The ruling dismissed an application to appeal from the government to keep a ban on the trade in place. Ending a lengthy legal battle that pitted rhino owners, who rear rhinos and want to be able to sell their reserves of rhino horn once again, against the government’s Department of Environmental Affairs (DEA), which placed a moratorium on the trade in 2009 after a jump in poaching, reports National Geographic.

The court’s decision means that rhino horn sales will soon be legal again within the country making many fear that it will exacerbate the poaching crisis. South Africa is home to 70 percent of the world’s 29,500 rhinos.

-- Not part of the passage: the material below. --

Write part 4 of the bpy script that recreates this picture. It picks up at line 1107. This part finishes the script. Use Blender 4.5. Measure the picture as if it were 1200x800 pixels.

“Given that there is no existing market for rhino horn in South Africa, lifting the domestic trade ban could very easily spur increased illegal international activity,” said Leigh Henry, the senior policy adviser for species conservation and advocacy at the World Wildlife Fund told NY times

For Rhino Alive and commercial rhino breeders, the decision is welcomed since it will enable private rhino owners who wish to sell their stocks of rhino horn to make a sell, according to their press release. According to the organization the steps to make an existing legal market into an illegal drove rhino horns prices to sky-high leading to more and more poaching.

According to the Press release, the organization hopes that the legalization will bring in the much-needed funds for keeping more and more rhinos safe through various anti-poaching and security measures and will encourage the people who sold the rhinos on their reserves to reinvest in them and offer them safe-havens again.

A global ban on the horn trade, enforced by a United Nations convention, remains in place.